### Written exercise:
In the entries below, find the line containing "Write part 3" and the line containing "1.709).build('slat', M['plate'], vn)". Copy those two lines and everything between them exactly, and only that.

### Data to use:
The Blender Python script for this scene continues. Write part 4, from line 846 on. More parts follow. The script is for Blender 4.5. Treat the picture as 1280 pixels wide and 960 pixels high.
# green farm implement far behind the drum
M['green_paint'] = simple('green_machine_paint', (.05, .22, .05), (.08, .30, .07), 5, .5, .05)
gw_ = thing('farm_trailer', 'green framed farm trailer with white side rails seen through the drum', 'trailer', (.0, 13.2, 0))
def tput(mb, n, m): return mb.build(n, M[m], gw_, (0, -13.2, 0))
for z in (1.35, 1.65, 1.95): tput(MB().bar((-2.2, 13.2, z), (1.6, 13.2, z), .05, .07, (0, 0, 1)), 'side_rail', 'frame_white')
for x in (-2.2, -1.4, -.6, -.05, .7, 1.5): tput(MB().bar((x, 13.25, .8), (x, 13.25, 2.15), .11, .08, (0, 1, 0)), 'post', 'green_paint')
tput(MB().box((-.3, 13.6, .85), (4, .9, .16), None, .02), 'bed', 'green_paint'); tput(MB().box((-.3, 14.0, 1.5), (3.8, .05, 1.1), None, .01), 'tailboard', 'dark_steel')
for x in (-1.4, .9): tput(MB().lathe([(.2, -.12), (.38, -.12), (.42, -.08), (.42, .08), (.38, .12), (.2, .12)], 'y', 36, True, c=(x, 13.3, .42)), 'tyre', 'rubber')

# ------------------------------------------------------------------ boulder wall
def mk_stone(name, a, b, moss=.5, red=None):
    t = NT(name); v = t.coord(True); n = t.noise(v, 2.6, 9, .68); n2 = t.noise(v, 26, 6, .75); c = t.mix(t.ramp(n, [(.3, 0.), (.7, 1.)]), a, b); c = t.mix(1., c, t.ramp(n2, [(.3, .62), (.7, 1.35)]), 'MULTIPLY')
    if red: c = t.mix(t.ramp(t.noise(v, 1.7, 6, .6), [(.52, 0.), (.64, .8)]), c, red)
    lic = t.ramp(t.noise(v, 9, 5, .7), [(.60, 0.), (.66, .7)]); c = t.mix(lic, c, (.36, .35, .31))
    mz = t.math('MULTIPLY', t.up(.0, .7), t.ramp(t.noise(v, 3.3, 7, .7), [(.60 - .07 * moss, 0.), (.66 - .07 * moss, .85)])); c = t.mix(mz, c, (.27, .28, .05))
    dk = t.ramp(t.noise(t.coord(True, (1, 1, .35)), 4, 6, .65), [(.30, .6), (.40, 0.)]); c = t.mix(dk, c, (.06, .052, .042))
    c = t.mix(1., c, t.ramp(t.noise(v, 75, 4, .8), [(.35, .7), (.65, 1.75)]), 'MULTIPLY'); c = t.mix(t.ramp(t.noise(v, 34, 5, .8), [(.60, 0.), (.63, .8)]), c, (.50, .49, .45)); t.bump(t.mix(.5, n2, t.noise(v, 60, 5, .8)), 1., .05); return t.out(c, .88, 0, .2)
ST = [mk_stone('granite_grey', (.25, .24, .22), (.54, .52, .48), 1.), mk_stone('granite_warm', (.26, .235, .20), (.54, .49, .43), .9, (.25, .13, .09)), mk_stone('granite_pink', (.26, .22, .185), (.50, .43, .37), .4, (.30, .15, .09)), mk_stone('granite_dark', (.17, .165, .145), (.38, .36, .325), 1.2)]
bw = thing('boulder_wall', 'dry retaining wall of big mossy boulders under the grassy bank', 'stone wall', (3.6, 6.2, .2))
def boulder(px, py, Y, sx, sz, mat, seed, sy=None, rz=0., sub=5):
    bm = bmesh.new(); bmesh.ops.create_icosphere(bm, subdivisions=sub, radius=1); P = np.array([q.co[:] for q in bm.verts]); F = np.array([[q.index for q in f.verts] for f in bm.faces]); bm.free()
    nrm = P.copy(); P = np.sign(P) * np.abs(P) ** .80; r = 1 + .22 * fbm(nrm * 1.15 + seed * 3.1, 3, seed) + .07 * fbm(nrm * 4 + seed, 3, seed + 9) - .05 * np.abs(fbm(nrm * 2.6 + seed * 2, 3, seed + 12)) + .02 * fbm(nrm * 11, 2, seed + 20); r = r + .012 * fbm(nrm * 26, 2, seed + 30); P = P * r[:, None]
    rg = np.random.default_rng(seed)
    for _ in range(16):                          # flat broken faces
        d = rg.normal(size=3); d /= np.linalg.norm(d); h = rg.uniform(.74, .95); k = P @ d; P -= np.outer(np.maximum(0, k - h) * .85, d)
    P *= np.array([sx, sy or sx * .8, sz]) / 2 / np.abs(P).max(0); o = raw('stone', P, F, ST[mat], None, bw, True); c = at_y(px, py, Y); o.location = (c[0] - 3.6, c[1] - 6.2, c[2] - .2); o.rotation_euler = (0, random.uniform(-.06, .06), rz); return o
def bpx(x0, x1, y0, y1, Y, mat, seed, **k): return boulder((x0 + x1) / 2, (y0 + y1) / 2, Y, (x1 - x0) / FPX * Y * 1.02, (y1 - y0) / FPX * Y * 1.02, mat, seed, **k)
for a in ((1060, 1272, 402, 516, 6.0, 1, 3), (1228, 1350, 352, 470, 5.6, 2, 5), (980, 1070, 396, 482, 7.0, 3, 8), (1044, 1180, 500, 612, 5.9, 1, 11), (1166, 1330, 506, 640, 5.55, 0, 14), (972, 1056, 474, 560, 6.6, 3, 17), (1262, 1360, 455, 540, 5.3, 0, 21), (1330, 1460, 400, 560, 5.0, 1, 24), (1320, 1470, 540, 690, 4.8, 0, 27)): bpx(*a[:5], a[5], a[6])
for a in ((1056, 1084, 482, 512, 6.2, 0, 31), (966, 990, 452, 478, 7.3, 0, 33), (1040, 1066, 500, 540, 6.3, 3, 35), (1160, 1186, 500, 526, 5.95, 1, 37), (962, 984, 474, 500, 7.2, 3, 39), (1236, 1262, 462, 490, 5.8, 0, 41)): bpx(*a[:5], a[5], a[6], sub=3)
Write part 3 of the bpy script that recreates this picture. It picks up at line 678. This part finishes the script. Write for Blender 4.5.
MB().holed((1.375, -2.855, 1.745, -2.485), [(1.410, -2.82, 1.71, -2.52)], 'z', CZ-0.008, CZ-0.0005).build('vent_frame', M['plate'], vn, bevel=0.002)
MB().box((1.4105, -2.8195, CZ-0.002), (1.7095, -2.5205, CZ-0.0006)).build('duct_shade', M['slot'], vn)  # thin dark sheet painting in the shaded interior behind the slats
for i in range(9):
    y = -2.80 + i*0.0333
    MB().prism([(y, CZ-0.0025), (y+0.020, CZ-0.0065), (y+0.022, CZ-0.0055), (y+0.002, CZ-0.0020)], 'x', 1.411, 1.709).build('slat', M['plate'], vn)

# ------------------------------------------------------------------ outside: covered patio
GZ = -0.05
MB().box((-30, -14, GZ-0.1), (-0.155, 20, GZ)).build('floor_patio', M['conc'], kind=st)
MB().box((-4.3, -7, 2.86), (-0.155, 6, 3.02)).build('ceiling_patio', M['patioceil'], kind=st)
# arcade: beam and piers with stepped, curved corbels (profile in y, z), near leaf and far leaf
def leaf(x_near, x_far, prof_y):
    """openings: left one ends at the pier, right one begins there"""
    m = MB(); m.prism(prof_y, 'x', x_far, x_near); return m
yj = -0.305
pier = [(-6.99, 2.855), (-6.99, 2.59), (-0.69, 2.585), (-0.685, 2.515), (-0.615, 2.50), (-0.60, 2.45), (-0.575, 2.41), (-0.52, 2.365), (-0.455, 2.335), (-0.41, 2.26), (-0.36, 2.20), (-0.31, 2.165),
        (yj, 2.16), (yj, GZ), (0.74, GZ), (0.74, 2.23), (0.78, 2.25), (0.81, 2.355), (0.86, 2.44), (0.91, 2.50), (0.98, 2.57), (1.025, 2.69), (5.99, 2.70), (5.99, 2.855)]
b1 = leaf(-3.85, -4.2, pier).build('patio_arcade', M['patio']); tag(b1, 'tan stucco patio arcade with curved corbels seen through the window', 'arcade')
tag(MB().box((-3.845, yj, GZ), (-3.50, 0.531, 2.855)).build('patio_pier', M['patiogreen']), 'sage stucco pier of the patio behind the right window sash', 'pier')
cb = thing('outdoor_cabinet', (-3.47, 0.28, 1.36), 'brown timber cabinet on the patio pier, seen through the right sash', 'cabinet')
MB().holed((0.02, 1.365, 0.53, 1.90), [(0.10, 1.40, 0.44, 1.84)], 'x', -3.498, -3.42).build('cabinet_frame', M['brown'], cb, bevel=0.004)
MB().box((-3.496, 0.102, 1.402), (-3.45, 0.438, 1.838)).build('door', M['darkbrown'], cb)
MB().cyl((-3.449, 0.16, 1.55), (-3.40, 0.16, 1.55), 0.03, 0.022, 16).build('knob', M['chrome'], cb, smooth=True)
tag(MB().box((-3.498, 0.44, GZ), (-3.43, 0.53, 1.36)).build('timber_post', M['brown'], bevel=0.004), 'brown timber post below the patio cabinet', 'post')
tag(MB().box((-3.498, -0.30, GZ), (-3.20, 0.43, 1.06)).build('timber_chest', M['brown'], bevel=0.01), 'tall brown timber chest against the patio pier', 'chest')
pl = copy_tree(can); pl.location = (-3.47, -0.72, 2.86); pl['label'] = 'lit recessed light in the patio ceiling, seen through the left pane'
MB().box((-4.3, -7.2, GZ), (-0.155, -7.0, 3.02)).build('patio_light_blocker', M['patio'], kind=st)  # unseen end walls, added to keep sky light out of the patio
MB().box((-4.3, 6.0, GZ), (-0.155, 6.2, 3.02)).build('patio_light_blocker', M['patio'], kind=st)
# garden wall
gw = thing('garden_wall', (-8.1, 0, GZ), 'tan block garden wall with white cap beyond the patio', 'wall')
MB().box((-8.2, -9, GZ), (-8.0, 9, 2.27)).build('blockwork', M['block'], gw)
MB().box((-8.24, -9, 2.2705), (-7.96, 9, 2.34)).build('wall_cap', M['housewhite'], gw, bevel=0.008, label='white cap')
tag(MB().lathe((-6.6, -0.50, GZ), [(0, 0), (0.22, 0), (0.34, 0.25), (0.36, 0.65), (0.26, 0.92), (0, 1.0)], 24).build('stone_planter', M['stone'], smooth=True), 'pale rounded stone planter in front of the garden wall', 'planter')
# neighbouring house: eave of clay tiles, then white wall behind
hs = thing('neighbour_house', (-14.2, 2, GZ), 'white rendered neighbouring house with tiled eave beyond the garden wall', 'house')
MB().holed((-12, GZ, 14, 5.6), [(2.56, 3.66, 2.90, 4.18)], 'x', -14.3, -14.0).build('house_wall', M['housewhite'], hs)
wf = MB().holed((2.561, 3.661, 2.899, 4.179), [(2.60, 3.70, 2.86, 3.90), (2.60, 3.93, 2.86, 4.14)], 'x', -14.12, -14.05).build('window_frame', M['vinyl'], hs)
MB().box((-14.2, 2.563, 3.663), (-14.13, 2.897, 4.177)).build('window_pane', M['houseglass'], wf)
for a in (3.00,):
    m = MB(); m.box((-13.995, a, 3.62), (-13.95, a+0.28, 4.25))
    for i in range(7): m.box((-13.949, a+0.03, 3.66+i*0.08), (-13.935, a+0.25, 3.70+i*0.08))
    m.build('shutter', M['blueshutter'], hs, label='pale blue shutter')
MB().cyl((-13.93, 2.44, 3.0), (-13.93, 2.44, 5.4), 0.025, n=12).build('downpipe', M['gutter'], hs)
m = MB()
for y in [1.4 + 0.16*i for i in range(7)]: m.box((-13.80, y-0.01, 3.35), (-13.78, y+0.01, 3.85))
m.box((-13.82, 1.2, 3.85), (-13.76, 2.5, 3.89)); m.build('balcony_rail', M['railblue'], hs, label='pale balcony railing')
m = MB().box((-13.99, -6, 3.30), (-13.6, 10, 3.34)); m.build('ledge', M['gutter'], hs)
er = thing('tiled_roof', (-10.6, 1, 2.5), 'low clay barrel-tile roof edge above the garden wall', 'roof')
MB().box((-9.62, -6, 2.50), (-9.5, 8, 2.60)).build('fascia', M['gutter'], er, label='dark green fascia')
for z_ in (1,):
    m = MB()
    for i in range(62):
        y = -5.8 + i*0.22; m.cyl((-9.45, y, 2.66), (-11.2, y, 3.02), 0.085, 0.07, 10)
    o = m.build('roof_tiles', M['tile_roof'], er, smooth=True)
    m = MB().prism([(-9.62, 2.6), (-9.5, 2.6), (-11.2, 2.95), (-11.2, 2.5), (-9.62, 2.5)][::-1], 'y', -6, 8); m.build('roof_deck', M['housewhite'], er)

### Full answer:
Write part 3 of the bpy script that recreates this picture. It picks up at line 678. This part finishes the script. Write for Blender 4.5.
MB().holed((1.375, -2.855, 1.745, -2.485), [(1.410, -2.82, 1.71, -2.52)], 'z', CZ-0.008, CZ-0.0005).build('vent_frame', M['plate'], vn, bevel=0.002)
MB().box((1.4105, -2.8195, CZ-0.002), (1.7095, -2.5205, CZ-0.0006)).build('duct_shade', M['slot'], vn)  # thin dark sheet painting in the shaded interior behind the slats
for i in range(9):
    y = -2.80 + i*0.0333
    MB().prism([(y, CZ-0.0025), (y+0.020, CZ-0.0065), (y+0.022, CZ-0.0055), (y+0.002, CZ-0.0020)], 'x', 1.411, 1.709).build('slat', M['plate'], vn)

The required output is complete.